Respondents' affidavits contain a more detailed description of the customary procedure. The affidavit of the Warden of the Illinois State Penitentiary at Joliet, where Green is confined, states:

"It is my understanding that prior to November 1970, the following procedure was used in revoking a prisoner\'s Statutory Good Time: The prisoner was called to the Isolation Building on a call ticket, the disciplinary charge was read to the prisoner, and he was asked whether it was true or false. On major violations of the rules, the two captains would decide what action was to be taken against the prisoner. If the charge was serious enough, they would also refer his case to the Merit Staff for further action. If the prisoner emphatically denied the charge, the captains would investigate the incident. When his case was referred to the Merit Staff, the charges would be read by the captain to the full committee, the case would be discussed, and they would recommend the penalties to be given to the prisoner. If the penalty was the loss of Statutory Good Time, the recommendation would have to be approved by the Warden and then sent to the General Office in Springfield, Illinois, for the final approval of the Director of the Department of Corrections."5

Respondent states that under the rules of the Department of Corrections then in effect, good time was not revoked until after the prisoner had committed at least four rule infractions.6 According to his disciplinary report, Green committed four such offenses between October 9, 1965, and February 17, 1966, and thereafter was eligible for deprivation of any part or all of the good time he had earned, or might thereafter earn.7 In five separate disciplinary actions between March 7, 1967, and January 8, 1970, Green lost a total of 21 months of good time.8

The district court found petitioner's allegations insufficient.
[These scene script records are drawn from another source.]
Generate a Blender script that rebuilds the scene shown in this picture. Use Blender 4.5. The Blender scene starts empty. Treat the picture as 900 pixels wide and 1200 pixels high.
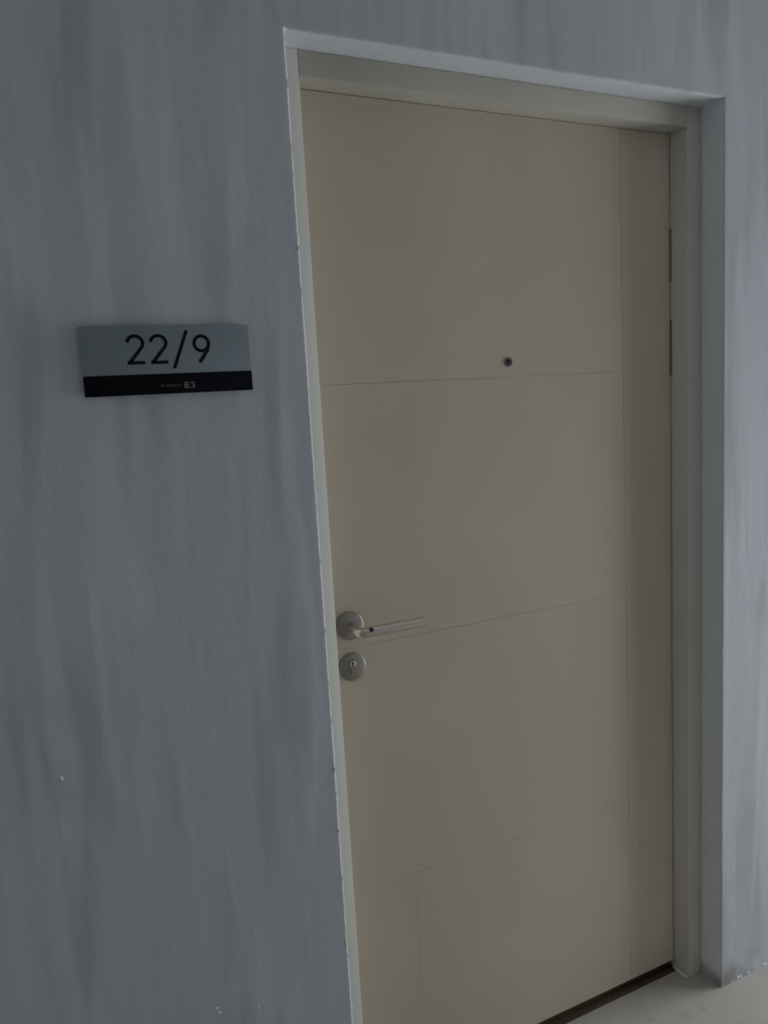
import bpy, bmesh, math, random
from mathutils import Vector, Matrix, noise
random.seed(7)
sc = bpy.context.scene
C = sc.collection

# ------------------------------------------------------------------ camera
cam = bpy.data.cameras.new('camera')
cam_o = bpy.data.objects.new('camera', cam); C.objects.link(cam_o)
cam.sensor_fit = 'VERTICAL'; cam.sensor_height = 24.0; cam.lens = 915.3 / 1200 * 24.0
cam.clip_start = 0.02
rt = Vector((0.900258320, -0.431656898, -0.056632844))
dn = Vector((-0.111206648, -0.102238058, -0.988524386))
fw = Vector((0.420913338, 0.896225252, -0.140043778))
M = Matrix((rt, -dn, -fw)).transposed().to_4x4()
M.translation = Vector((-0.47684, -1.29016, 1.52838))
cam_o.matrix_world = M
sc.camera = cam_o

# ------------------------------------------------------------------ world, light, exposure
w = bpy.data.worlds.new('overcast_sky'); sc.world = w; w.use_nodes = True
bg = w.node_tree.nodes['Background']
bg.inputs['Color'].default_value = (0.92, 0.965, 1.0, 1); bg.inputs['Strength'].default_value = 2.4
sc.view_settings.view_transform = 'Standard'; sc.view_settings.look = 'None'
sc.view_settings.gamma = 1.0; sc.view_settings.use_curve_mapping = False
sc.view_settings.exposure = 0.80

# corridor dimensions (metres)
XL, XR = -3.0, 2.35          # corridor ends
YO = -2.0                   # opposite wall
ZC = 2.75                   # ceiling
W, H = 1.0, 2.138           # door opening
YF, YB = 0.0624, 0.1128     # frame face, door face
FW = 0.0444                 # frame width
YE = 0.22                   # back of wall
WIN = (-0.98, -0.03, 0.03, 1.95)  # opening at the bright end of the corridor: y0, y1, z0, z1

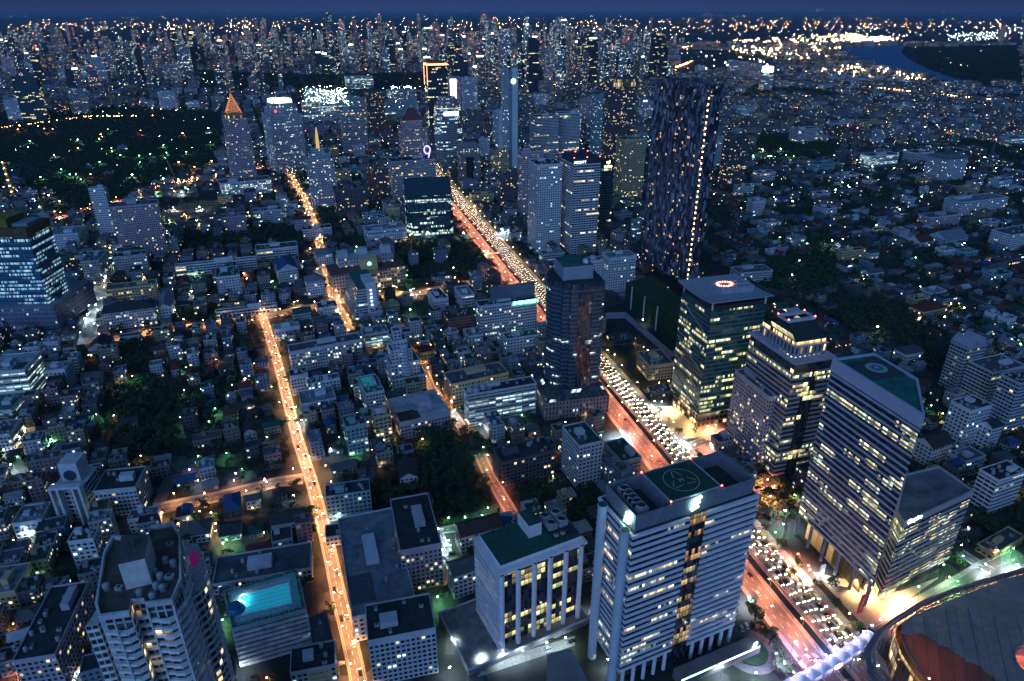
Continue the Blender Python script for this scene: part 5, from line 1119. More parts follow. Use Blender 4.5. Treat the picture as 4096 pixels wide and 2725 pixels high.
# -- gold spired tower
cx,cy,w,d,rot,h=solve_bb('I',1742,1935,545,1110,.8,25)
t=tiers('office_tower','brown stepped tower with a gold lit lattice spire','tower',cx,cy,rot,[(w*1.12,d*1.12,h*.82,0,0),(w,d,h,0,0)],'p','dark'); mark(cx,cy,'gold spired tower',w,d,h)
MB().box(-w*.38,w*.38,-d*.38,d*.38,h,h+10,3).obj('crown_storey',facade((.45,.28,.12),(.15,.08,.03),10,.2,.1,.8,1,'warm',2.2),t)
mb=MB()
for i in range(4):
    a=R(45+90*i); b=R(135+90*i); r_=w*.46
    A=(r_*math.cos(a),r_*math.sin(a),h+10); B=(r_*math.cos(b),r_*math.sin(b),h+10); T=(0,0,h+42); mb.beam(A,T,.7,n=4); 
    for k in range(7):
        f=k/7; g_=(k+1)/7; lerp=lambda P_,Q_,s_:tuple(P_[j]+(Q_[j]-P_[j])*s_ for j in range(3)); mb.beam(lerp(A,T,f),lerp(B,T,g_),.4,n=3); mb.beam(lerp(B,T,f),lerp(A,T,g_),.4,n=3)
mb.beam((0,0,h+40),(0,0,h+52),.5,n=4); mb.obj('lattice_spire',plain('lattice_glow',(.5,.22,.06),.4,emis=(1,.35,.12),es=.55,noise=.4,scale=.3),t)  # gold lighting of the spire put into the lattice as a glow
cx,cy,w,d,rot,h=solve_bb('I',1715,2125,1050,1155,.4,25); building('car_park','pale podium with rows of yellow lit openings under the gold spired tower','building',cx,cy,w,d,rot,h,'w',rnd,True,dens=1.1)
# -- orange crowned glass tower
cx,cy,w,d,rot,h=solve_bb('J',1362,1545,128,655,.8,17)
building('office_tower','black glass tower outlined by orange light along its top','tower',cx,cy,w,d,rot,h,'g',rnd,False,dens=.14); mark(cx,cy,'orange crowned glass tower',w,d,h)
t=S.objects.get('office_tower') ; t=[o for o in S.objects if o.get('label')=='black glass tower outlined by orange light along its top'][0]
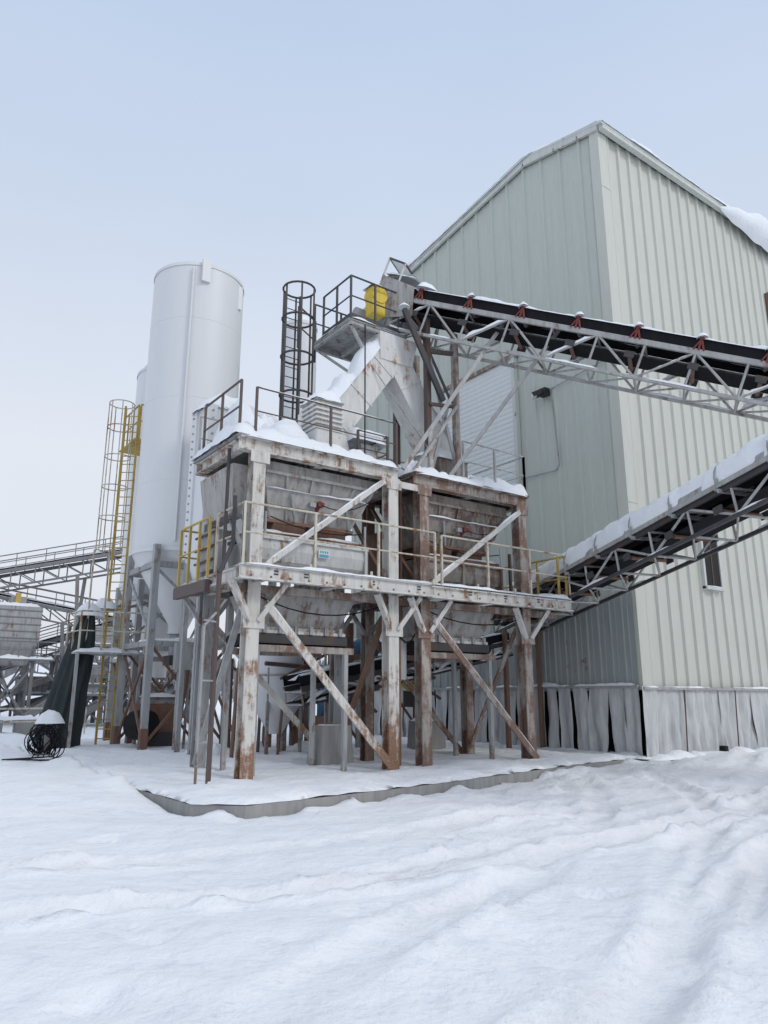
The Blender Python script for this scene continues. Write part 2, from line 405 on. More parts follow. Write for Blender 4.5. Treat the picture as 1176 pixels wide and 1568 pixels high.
while s<14.6:
    w=random.uniform(.35,.75); gap=0 if random.random()<.6 else random.uniform(.03,.12); sk=random.uniform(-.1,.1)
    if 1.0<s<3.4: gap=random.uniform(.06,.14); sk=random.uniform(-.22,.22)
    curtain(b,(GX-.14,FY,0),(0,1,0),(-1,0,0),s,min(s+w,14.6),1.9,.02,sk,.05); s+=w+gap
s=0
while s<31:
    w=random.uniform(1.6,3.4); curtain(b,(GX,FY-.12,0),(1,0,0),(0,-1,0),s,s+w+.06,1.84,.0,random.uniform(-.05,.05),.05); s+=w+random.choice((0,0,.03))
curtain(b,(GX-.2,FY-.16,0),(1,0,0),(0,-1,0),-.1,.6,1.9,-.02,.0,.04)
b.box((GX-.24,FY,1.86),(GX-.12,BY,1.94),'grey_steel'); b.box((GX-.24,FY-.25,1.80),(EX,FY-.13,1.88),'grey_steel')
b.ridge((GX-.22,FY-.19,1.87),(GX+31,FY-.19,1.87),.14,.07); b.ridge((GX-.19,FY,1.93),(GX-.19,FY+9,1.93),.14,.12)
for x in (19.9,22.6,25.3): b.tube((x,FY-.27,1.8),(x-.15,FY-.28,.05),.02,'rail_dark')
b.box((21.6,FY-.35,0),(21.75,FY-.16,.2),'rubber_black')
b.ridge((GX-.4,FY-.25,-.03),(GX+14,FY-.3,-.03),.7,.22,'ground_snow',.15,.2); b.ridge((GX-.3,FY-.3,-.0),(GX-.3,FY+4,-.0),.5,.2,'ground_snow',.15,.2)
b.make()
# ------------------------------------------------------------------ batching plant
pl=empty('aggregate_batching_plant')
fr=B('steel_frame',pl)
FYp=13.86; BYp=16.15
cols=[(6.70,'cream_steel',7.0),(10.25,'cream_steel',7.0),(11.20,'beam_brown',6.95),(14.65,'beam_brown',6.95)]
for x,m,t in cols:
    fr.col(x,FYp,0,t-.22,.28,m); fr.col(x,BYp,0,t-.22,.26,'grey_steel' if m!='beam_brown' else m)
for x0,x1,m in ((6.25,10.45,'cream_steel'),(10.95,14.95,'beam_brown')):
    fr.ibeam((x0,FYp-.02,6.85),(x1,FYp-.02,6.85),.22,.30,m); fr.ibeam((x0,BYp,6.85),(x1,BYp,6.85),.2,.28,m)
    for x in (x0+.11,x1-.11,(x0+x1)/2): fr.ibeam((x,FYp+.12,6.85),(x,BYp-.12,6.85),.2,.26,m)
fr.box((9.9,13.70,6.52),(11.4,13.74,6.68),'cream_steel')
for x0,x1,m in ((6.84,10.1,'cream_steel'),(11.35,14.5,'beam_brown')):
    fr.beam((x0,BYp,5.35),(x1,BYp,5.35),.15,.2,m)
fr.ibeam((6.15,13.3,4.02),(11.0,13.3,4.02),.16,.30,'cream_clean'); fr.ibeam((11.0,13.3,3.99),(15.95,13.3,3.99),.16,.28,'cream_steel')
fr.ibeam((6.15,16.6,4.02),(15.9,16.6,4.02),.14,.26,'grey_steel')
for x in (6.17,6.7,8.4,10.25,11.2,12.9,14.65,15.88): fr.ibeam((x,13.39,3.98),(x,16.52,3.98),.12,.24,'beam_brown' if x>11 else 'cream_steel')
fr.beam((6.2,13.88,3.78),(15.9,13.88,3.78),.14,.16,'beam_brown')
for k in range(22):
    x=6.4+k*.44; fr.box((x-.02,13.275,3.93),(x+.02,13.284,3.97),'rust_steel')
for x in (6.9,7.6,9.3,10.6,12.2,13.4,14.6): 
    for dz in (0,.06): fr.box((x,13.272,4.0+dz),(x+.1,13.283,4.03+dz),'dark_steel')
for x,m,_ in cols:
    for sg in (-1,1): fr.beam((x+sg*.1,FYp-.16,3.1),(x+sg*.62,FYp-.34,3.86),.13,.10,'cream_steel' if x<11 else 'cream_clean')
    for sg in (-1,1): fr.beam((x+sg*.1,BYp,3.2),(x+sg*.6,BYp,3.86),.1,.08,'grey_steel')
    fr.box((x-.24,FYp-.17,2.95),(x+.24,FYp-.145,3.2),m); fr.box((x-.22,FYp-.17,6.45),(x+.22,FYp-.145,6.69),m)
fr.beam((6.95,13.62,3.45),(10.15,13.62,.08),.05,.17,'cream_steel'); fr.beam((11.35,13.62,3.40),(14.7,13.62,.08),.05,.17,'beam_brown')
fr.beam((6.9,BYp+.2,3.3),(10.2,BYp+.2,.1),.05,.14,'cream_steel'); fr.beam((11.3,BYp+.2,3.3),(14.6,BYp+.2,.1),.05,.14,'beam_brown')
fr.beam((10.2,FYp+.2,3.4),(10.2,BYp-.1,.2),.14,.05,'rust_steel'); fr.beam((6.6,FYp+.2,3.4),(6.6,BYp-.1,.2),.14,.05,'grey_steel')
fr.beam((14.6,FYp+.2,3.4),(14.6,BYp-.1,.2),.14,.05,'beam_brown')
fr.beam((6.9,13.66,4.25),(9.95,13.66,6.6),.05,.12,'cream_clean'); fr.beam((11.35,13.66,4.25),(14.5,13.66,6.5),.05,.12,'cream_clean')
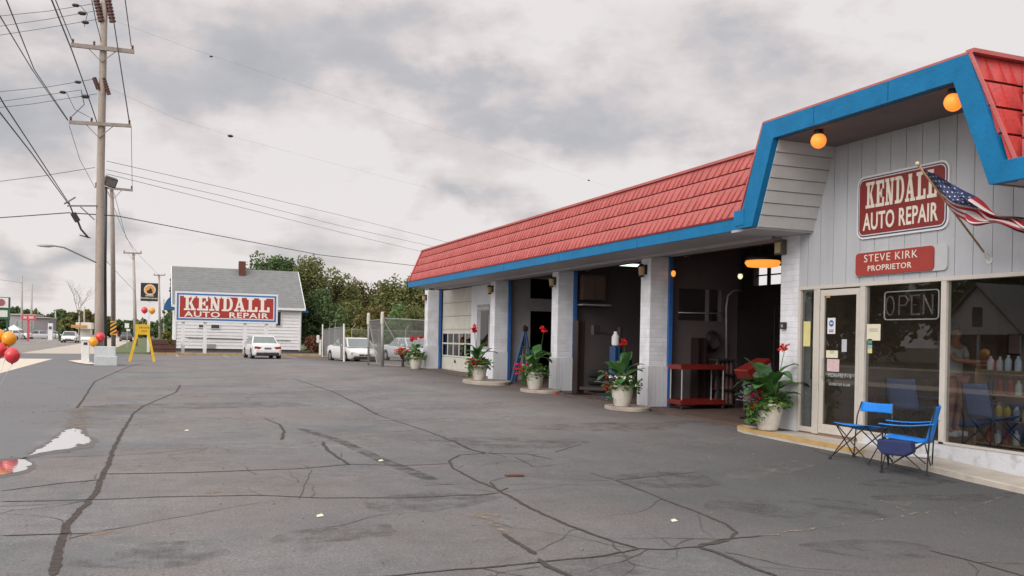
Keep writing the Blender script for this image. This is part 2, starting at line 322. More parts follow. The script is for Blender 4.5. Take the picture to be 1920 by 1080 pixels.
# ------------------------------------------------------------------ the setting
def asphalt(name, base, seam=True):
    m, n, l, b = new_mat(name); geo = n.new('ShaderNodeNewGeometry'); P = geo.outputs['Position']
    def nz(sc, det=6, ro=.6, vec=None):
        t = n.new('ShaderNodeTexNoise'); t.inputs['Scale'].default_value = sc; t.inputs['Detail'].default_value = det; t.inputs['Roughness'].default_value = ro; l.new(vec or P, t.inputs['Vector']); return t.outputs[0]
    def mrg(v, a, c, o0=0., o1=1.):
        t = n.new('ShaderNodeMapRange'); l.new(v, t.inputs[0]); 
        for i, x in enumerate((a, c, o0, o1)): t.inputs[i + 1].default_value = x
        return t.outputs[0]
    def mix(f, a, c, mode='MIX'):
        t = n.new('ShaderNodeMix'); t.data_type = 'RGBA'; t.blend_type = mode
        if isinstance(f, float): t.inputs[0].default_value = f
        else: l.new(f, t.inputs[0])
        for i, x in ((6, a), (7, c)):
            if isinstance(x, tuple): t.inputs[i].default_value = x + (1,)
            else: l.new(x, t.inputs[i])
        return t.outputs[2]
    c = mix(mrg(nz(.45, 8, .72), .36, .64), tuple(base[i] * (.62, .64, .68)[i] for i in range(3)), tuple(x * 1.36 for x in base))
    c = mix(mrg(nz(5.5, 7, .75), .40, .62, .0, .52), c, tuple(x * .60 for x in base))
    warm = tuple(base[i] * (1.22, 1.03, .92)[i] for i in range(3))
    c = mix(mrg(nz(.16, 6, .7), .45, .62, 0, .8), c, warm)
    mp = n.new('ShaderNodeMapping'); mp.inputs['Scale'].default_value = (1.0, .22, 1); mp.inputs['Rotation'].default_value = (0, 0, .35); l.new(P, mp.inputs[0])
    c = mix(mrg(nz(1.3, 7, .65, mp.outputs[0]), .50, .70, 0, .45), c, tuple(x * 1.35 for x in base))     # worn pale streaks along the way cars drive
    c = mix(mrg(nz(2.2, 8, .7), .56, .68, 0, .6), c, tuple(x * .50 for x in base))
    c = mix(mrg(nz(1.1, 9, .75), .60, .70, 0, .55), c, (base[0] * 1.55, base[1] * 1.38, base[2] * 1.2))                         # oil and old patches
    if seam:
        sp = n.new('ShaderNodeSeparateXYZ'); l.new(P, sp.inputs[0])
        wob = n.new('ShaderNodeMath'); wob.operation = 'MULTIPLY_ADD'; l.new(nz(.9, 5), wob.inputs[0]); wob.inputs[1].default_value = 1.2; l.new(sp.outputs[0], wob.inputs[2])
        c = mix(mrg(wob.outputs[0], -.75, -.55, .75, 0), c, tuple(base[i] * (.90, .93, .99)[i] for i in range(3)))      # newer drive strip beside the street
        nr = n.new('ShaderNodeMath'); nr.operation = 'MULTIPLY_ADD'; l.new(nz(.6, 6), nr.inputs[0]); nr.inputs[1].default_value = 3.0; l.new(sp.outputs[0], nr.inputs[2])
        yy = mrg(sp.outputs[1], 9.5, 16.5, 1, 0); xx = mrg(nr.outputs[0], 1.6, 9.6, 0, 1)
        q = n.new('ShaderNodeMath'); q.operation = 'MULTIPLY'; l.new(yy, q.inputs[0]); l.new(xx, q.inputs[1])
        q2 = n.new('ShaderNodeMath'); q2.operation = 'MULTIPLY'; l.new(q.outputs[0], q2.inputs[0]); q2.inputs[1].default_value = .95
        c = mix(q2.outputs[0], c, tuple(x * .27 for x in base))                                              # fresh sealer in front of the office
        by = mrg(sp.outputs[1], 13.0, 16.5, 0, 1); bx = mrg(nr.outputs[0], 8.8, 11.2, 0, .85)
        q3 = n.new('ShaderNodeMath'); q3.operation = 'MULTIPLY'; l.new(by, q3.inputs[0]); l.new(bx, q3.inputs[1])
        c = mix(q3.outputs[0], c, (.085, .062, .050))                                                        # oily rusty stain before the bays
    v = n.new('ShaderNodeTexVoronoi'); v.inputs['Scale'].default_value = 62; l.new(P, v.inputs['Vector'])
    c = mix(mrg(v.outputs['Distance'], .0, .45, .55, 0), c, tuple(x * 1.8 for x in base))
    c = mix(mrg(nz(42, 4, .75), .44, .62, 0, .75), c, tuple(x * .50 for x in base))
    l.new(c, b.inputs['Base Color']); b.inputs['Roughness'].default_value = .82; b.inputs['Specular IOR Level'].default_value = .35
    bp = n.new('ShaderNodeBump'); bp.inputs['Strength'].default_value = .35; bp.inputs['Distance'].default_value = .006; l.new(nz(130, 3), bp.inputs['Height']); l.new(bp.outputs[0], b.inputs['Normal'])
    MATS[name] = m; return m
ASPH = asphalt('asphalt_lot', (.182, .183, .185))
ASPH2 = asphalt('asphalt_road', (.25, .24, .225), seam=False)
CONC = mat('concrete', (.46, .42, .36), .85, .14, 2.5, .4, 90, dirt=.45, dscale=1.8, dcol=(.22, .18, .14))
CONCD = mat('concrete_dark', (.30, .25, .21), .85, .2, 1.5, .4, 90, dirt=.6, dscale=1.2, dcol=(.12, .09, .07))
YEL = mat('kerb_yellow', (.50, .31, .10), .8, .25, 5, .3, 60, dirt=.9, dscale=5, dcol=(.30, .26, .21))
EARTH = mat('earth', (.10, .11, .055), .95, .3, .5, .3, 20, dirt=.6, dscale=.7, dcol=(.17, .13, .08))
GRASS = mat('lawn', (.10, .13, .05), .95, .35, 1.5, .4, 30, dirt=.5, dscale=2, dcol=(.20, .17, .09))

def sheet(name, poly_or_rect, m, off, step=1.0, kind='structure'):
    """a sheet that follows the ground; rectangle (x0,x1,y0,y1)"""
    x0, x1, y0, y1 = poly_or_rect
    nx = max(1, int((x1 - x0) / step)); ny = max(1, int((y1 - y0) / step)); mb = MB()
    vs = [(x0 + (x1 - x0) * i / nx, y0 + (y1 - y0) * j / ny) for j in range(ny + 1) for i in range(nx + 1)]
    mb.add([(x, y, gz(x, y) + off) for x, y in vs], [(j * (nx + 1) + i, j * (nx + 1) + i + 1, (j + 1) * (nx + 1) + i + 1, (j + 1) * (nx + 1) + i) for j in range(ny) for i in range(nx)])
    return tag(mb.build(name, m, smooth=True), kind=kind)
def grid_ground():
    xs = sorted(set([-4000, -1500, -600, -250, -120, -60, -30] + [round(-15 + .75 * i, 3) for i in range(61)] + [40, 60, 120, 250, 600, 1500, 4000]))
    ys = sorted(set([-4000, -1500, -500, -150, -60, -20] + [round(-10 + 1.0 * i, 3) for i in range(81)] + [90, 120, 180, 300, 600, 1500, 4000]))
    mb = MB(); nx = len(xs)
    mb.add([(x, y, gz(x, y) - .03) for y in ys for x in xs], [(j * nx + i, j * nx + i + 1, (j + 1) * nx + i + 1, (j + 1) * nx + i) for j in range(len(ys) - 1) for i in range(nx - 1)])
    return tag(mb.build('ground', EARTH, smooth=True), kind='structure')
grid_ground()
sheet('parking_lot', (-4.7, 24, -10, 66.5), ASPH, 0.0, .8)
sheet('driveway', (-7.75, -4.704, 53.4, 66), ASPH, 0.0, 4)
sheet('driveway', (-7.75, -4.704, -10, 8), ASPH, 0.0, 4)
sheet('road', (-25, -7.754, -60, 900), ASPH2, -.012, 20)
sheet('sidewalk', (-7.75, -4.704, 8.004, 53.396), mat('walk_concrete', (.62, .56, .46), .85, .1, 2.5, .3, 90, dirt=.25, dscale=1.8, dcol=(.3, .25, .2)), .006, 4)
sheet('verge', (-2.9, 0.5, 72, 400), GRASS, -.008, 12)
sheet('lot_edge', (-7.75, -2.904, 66.51, 400), CONC, -.008, 12)
sheet('far_sidewalk', (-30, -25.004, 8, 500), CONC, .01, 20)
sheet('lawn', (14.5, 60, 68, 200), GRASS, -.008, 12)
m_line = mat('road_paint', (.55, .5, .38), .7, .2, 4)
mb = MB()
for X in (-13.2, -19.2):
    for i in range(30): mb.box(X, X + .12, 20 + i * 12, 24 + i * 12, -.011, -.007)
mb.box(-15.9, -15.78, -50, 600, -.011, -.0075)
tag(mb.build('road_marking', m_line), kind='structure')

def patchy(name, col, lo=.42, hi=.60, sc=5., amt=1.):
    m = mat(name, col, .9, .3, 7, .3, 80); n = m.node_tree.nodes; l = m.node_tree.links; b = n['Principled BSDF']
    t = n.new('ShaderNodeBsdfTransparent'); nz = n.new('ShaderNodeTexNoise'); nz.inputs['Scale'].default_value = sc; nz.inputs['Detail'].default_value = 9; nz.inputs['Roughness'].default_value = .75
    g = n.new('ShaderNodeNewGeometry'); l.new(g.outputs['Position'], nz.inputs['Vector']); r = n.new('ShaderNodeMapRange'); l.new(nz.outputs[0], r.inputs[0]); r.inputs[1].default_value = lo; r.inputs[2].default_value = hi; r.inputs[4].default_value = amt
    mx = n.new('ShaderNodeMixShader'); l.new(r.outputs[0], mx.inputs[0]); l.new(t.outputs[0], mx.inputs[1]); l.new(b.outputs[0], mx.inputs[2]); l.new(mx.outputs[0], n['Material Output'].inputs[0]); return m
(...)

The court held that the Constitution requires only that "the facts be rationally determined" and that the inmate "be afforded a reasonable opportunity to explain his actions." The court decided that Green's allegations did not establish a failure to satisfy those requirements.9

Thomas's complaint alleges that without an adequate hearing he was placed in solitary confinement for 15 days for sending a letter to an ex-inmate in an illegal way.10 The record also reveals that one month of his statutory good time was revoked. The district court dismissed his complaint on the authority of Walker v. Pate, 356 F.2d 502 (7th Cir. 1966), cert. denied 384 U.S. 966, 86 S.Ct. 1598, 16 L.Ed.2d 678.11 On appeal, he seeks restitution of this good time.

Counsel for Green, Miller and Thomas have limited their contentions in this court to the issues concerning their loss of statutory good time. In each of these cases the challenged action took place before the change in disciplinary procedures which became effective on December 1, 1970.12 The specific procedural defects which they challenge are summarized in their brief as follows:

"Plaintiff-Appellants urge this Court to find the rules and procedures under which they were deprived of their accrued good time and of the opportunity to earn additional good time to be null, void, and without effect for these reasons:
"a. They were not provided with sufficient prior notice of the charges against them.